Moins de quatre ans plus tard, en 1938, l’Italie a ratifié ses lois raciales. L’école juive promise n’a jamais abouti et les Juifs romains et italiens se sont retrouvés victimes de persécutions une fois de plus, trahis par leur propre pays.
« Pendant la guerre, en raison de la pénurie de nourriture, la colline de l’Aventin a été transformée en jardin potager », continue Ianni.

« Ce n’est qu’en 1950 que le conseil municipal de Rome a tourné son attention vers le parc négligé. Ils ont consulté la communauté juive, qui a réagi positivement à la perspective de la création du site comme nouveau Jardin des Roses de la ville.
« Afin de reconnaître son origine juive, le conseil municipal a conçu le jardin sous la forme d’une menorah et fait mettre la plaque commémorative à l’entrée », conclut-il.
Les visiteurs juifs du jardin laissent souvent des pierres ou des cailloux sur la plaque – une coutume juive pour honorer les morts.
Le grand rabbin de Rome, Riccardo Di Segni, a expliqué dans une interview au journal juif italien Pagine Ebraiche que « le Jardin des Roses doit toujours être considéré comme un cimetière juif, avec toutes les conséquences que cela implique ».
Cela signifie, par exemple, que les Kohanim – les Juifs descendant des familles de la classe sacerdotale – ne peuvent pas visiter le site, tout comme il leur est interdit d’entrer dans les cimetières réguliers (à quelques exceptions près).

Depuis la partie supérieure du jardin, on peut apercevoir le dôme carré de la Grande Synagogue – construite en 1904 – l’un des centres fondamentaux de la vie juive aujourd’hui prospère de Rome. Avec plus de 13 000 membres, c’est la communauté juive la plus importante d’Italie.

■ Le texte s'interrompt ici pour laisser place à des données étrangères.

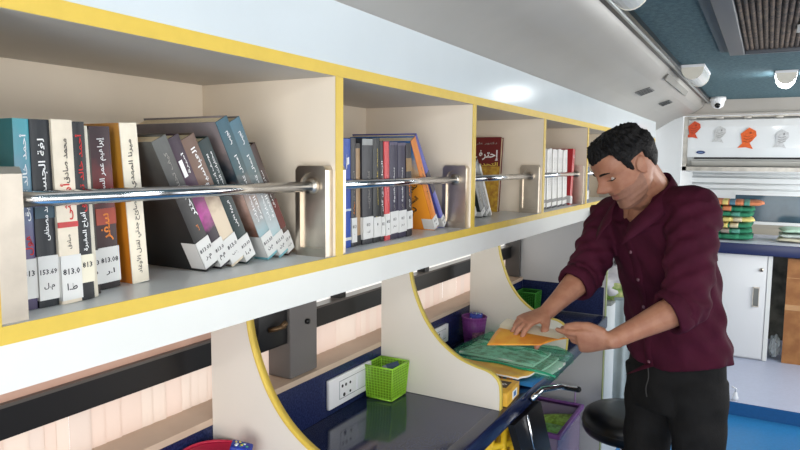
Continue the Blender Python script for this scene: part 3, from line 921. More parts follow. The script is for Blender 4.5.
round_cup('purple round mesh pencil cup filled with blue, on the desk', -0.945, 2.245, (132, 62, 140), 0.036, 0.047, 0.103)
round_cup('crimson round pencil cup at the lower left, before the nearest partition', -0.926, 0.886, (196, 36, 70), 0.048, 0.064, 0.108, lab=False)
BLUEP = mat('blue_star_wrap', (34, 60, 170), 0.45, noise=0.6, nscale=60, col2=(20, 36, 120))
def packet(label, x, y, z, rot, w, d, h):
    t = thing('pencil_sharpener_packet' if False else 'patterned_packet', label, 'packet', (x, y, z), rot)
    mb = MB(); mb.box(-w, w, -d, d, 0, h, 0, bev=min(w, d) * .3)
    mb.build('wrap', BLUEP, t)
    rnd = random.Random(int(x * 1000) & 255)
    mb = MB()
    for k in range(16):
        px, pz, r = rnd.uniform(-w * .8, w * .8), rnd.uniform(h * .08, h * .92), rnd.uniform(.0015, .0035)
        for sgn in (-1, 1):
            mb.tube([(px, sgn * d, pz), (px, sgn * (d + .0006), pz)], r, k % 3, 8)
        mb.tube([(rnd.uniform(-w * .8, w * .8), rnd.uniform(-d * .5, d * .5), h), ] * 1 + [(px * .9, 0, h + .0006)], r, k % 3, 8) if False else None
    for k in range(10):
        px, py, r = rnd.uniform(-w * .7, w * .7), rnd.uniform(-d * .6, d * .6), rnd.uniform(.0015, .0035)
        mb.tube([(px, py, h - .0004), (px, py, h + .0006)], r, k % 3, 8)
    mb.build('printed_dots', [mat('dot_white', (230, 236, 240), .5), mat('dot_green', (70, 170, 120), .5), mat('dot_yellow', (220, 200, 80), .5)], t)
packet('blue wrapped packet with white and green dots in the crimson cup', -0.900, 0.895, DZ + 0.010, (R(8), R(16), R(35)), 0.021, 0.014, 0.134)
packet('blue wrapped packet poking out of the purple cup', -0.945, 2.245, DZ + 0.006, (R(3), R(4), R(20)), 0.024, 0.018, 0.112)

# papers and booklets on the third bay --------------------------------------
YELP = mat('yellow_printed_card', (232, 184, 62), 0.45, noise=0.25, nscale=26, col2=(214, 160, 52))
yb = thing('carton_box', 'yellow carton with dark brown logo beside the second partition', 'box', (-0.69, 1.70, DZ + 0.001), (0, 0, R(3)))
mb = MB(); mb.box(-0.085, 0.085, -0.02, 0.100, 0, 0.040, 0, bev=0.002)
mb.build('carton', YELP, yb)
mb = MB()
mb.box(0.008, 0.068, 0.022, 0.078, 0.040, 0.0406, 0)
put_text(mb, 'HOO', (0.038, 0.05, 0.0408), 0.05, (1, 0, 0), (0, 1, 0), 1, maxh=0.042, bold=0.03)
mb.box(0.0848, 0.0856, 0.03, 0.075, 0.006, 0.03, 1); mb.box(0.085, 0.0859, 0.04, 0.065, 0.011, 0.025, 2)
mb.tube([(0.05, -0.0205, 0.018), (0.05, -0.0212, 0.018)], 0.010, 1, 12); mb.tube([(0.05, -0.0206, 0.018), (0.05, -0.0216, 0.018)], 0.004, 0, 10)
mb.build('printed_logo', [mat('dark_brown_print', (64, 44, 30), 0.5), T_W, mat('blue_logo_print', (70, 120, 180), 0.5)], yb)

def sheet(name, label, cat, pts, th, mats, curl=0.0, parts=(), group=None):
    """A thin booklet: quad pts (world, going round) with real thickness, gently curled."""
    P = [Vector(p) for p in pts]
    t = thing(name, label, cat, P[0], group=group)
    mb = MB()
    n = 10
    top, bot = [], []
    for i in range(n + 1):
        for j in range(n + 1):
            u, v = i / n, j / n
            p = P[0] * (1 - u) * (1 - v) + P[1] * u * (1 - v) + P[2] * u * v + P[3] * (1 - u) * v
            z = curl * (math.sin(PI * u) * 0.6 + math.sin(2 * PI * v + 1.0) * 0.4)
            top.append(p + Vector((0, 0, th + z)))
            bot.append(p + Vector((0, 0, z)))
    N = (n + 1) * (n + 1)
    fs, ms = [], []
    idx = lambda i, j: i * (n + 1) + j
    for i in range(n):
        for j in range(n):
            fs.append((idx(i, j), idx(i + 1, j), idx(i + 1, j + 1), idx(i, j + 1)))
    vs = top + bot
    mb.add(vs, fs, 0, True)
    mb.add(vs, [tuple(N + k for k in reversed(f)) for f in fs], 2, True)
    side = []
    for i in range(n):
        side += [(idx(i, 0), idx(i + 1, 0), N + idx(i + 1, 0), N + idx(i, 0)), (idx(i, n), idx(i + 1, n), N + idx(i + 1, n), N + idx(i, n)),
                 (idx(0, i), idx(0, i + 1), N + idx(0, i + 1), N + idx(0, i)), (idx(n, i), idx(n, i + 1), N + idx(n, i + 1), N + idx(n, i))]
    mb.add(vs, side, 1)
    wpart('booklet_body', mb, mats, t)
    return t

WHITEP = mat('white_paper', (232, 230, 224), 0.7)
YELSHEET = mat('yellow_illustrated_cover', (236, 192, 78), 0.4, noise=0.5, nscale=14, col2=(222, 160, 60))
yc = sheet('picture_book', 'yellow picture book lying tilted on the yellow carton', 'book', [(-0.93, 1.808, 0.852), (-0.616, 1.808, 0.853), (-0.600, 1.93, 0.842), (-0.93, 1.94, 0.842)], 0.005, [YELSHEET, WHITEP, YELSHEET], 0.006)
mb = MB()
rnd = random.Random(3)
for k in range(7):
    x, y = -0.86 + 0.035 * k, 1.86 - 0.006 * k + rnd.uniform(-.02, .02)
    mb.tube([(x, y, 0.8535), (x + .012, y + .008, 0.8540), (x + .018, y - .004, 0.8535)], 0.003, 0, 6)
wpart('printed_figures', mb, mat('ochre_print', (150, 96, 40), 0.5), yc)
BLUEF = film('blue_plastic_folder', (50, 120, 176), 0.15, 0.25)
bf = sheet('plastic_folder', 'blue plastic folder sticking out under the green one', 'folder', [(-0.93, 1.85, DZ + 0.003), (-0.592, 1.87, DZ + 0.003), (-0.588, 2.02, DZ + 0.006), (-0.93, 2.06, DZ + 0.006)], 0.011, [BLUEF, BLUEF, BLUEF], 0.004)
# stack of papers inside the green bag
wd = [('white paper stack showing at the open end of the green folder', (-0.86, -0.560), (1.965, 2.12), 0.834, WHITEP),
      ('grey printed booklet on top of papers inside the green folder', (-0.83, -0.585), (1.955, 2.13), 0.844, mat('grey_brown_cover', (150, 132, 122), 0.5, noise=0.6, nscale=60, col2=(200, 190, 184))),
      ('white brochure with pale print inside the green folder', (-0.88, -0.615), (1.965, 2.14), 0.853, mat('pale_brochure', (222, 226, 222), 0.5, noise=0.3, nscale=40, col2=(170, 150, 140)))]
for lb, (xa, xb), (ya, yb_), z, m in wd:
    sheet('booklet', lb, 'booklet', [(xa, ya, z), (xb, ya - 0.02, z), (xb + .01, yb_ - .03, z), (xa, yb_, z)], 0.007, [m, WHITEP, m], 0.003)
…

Avant que l’on se dise au revoir, Ianni a lancé un appel : « Chaque année, le Jardin des Roses organise un concours international de nouvelles espèces de roses. Nous recevons des roses de partout dans le monde, mais nous n’avons jamais eu un seul participant d’Israël. J’espère que des roses hybrides israéliennes remédieront à cela bientôt ».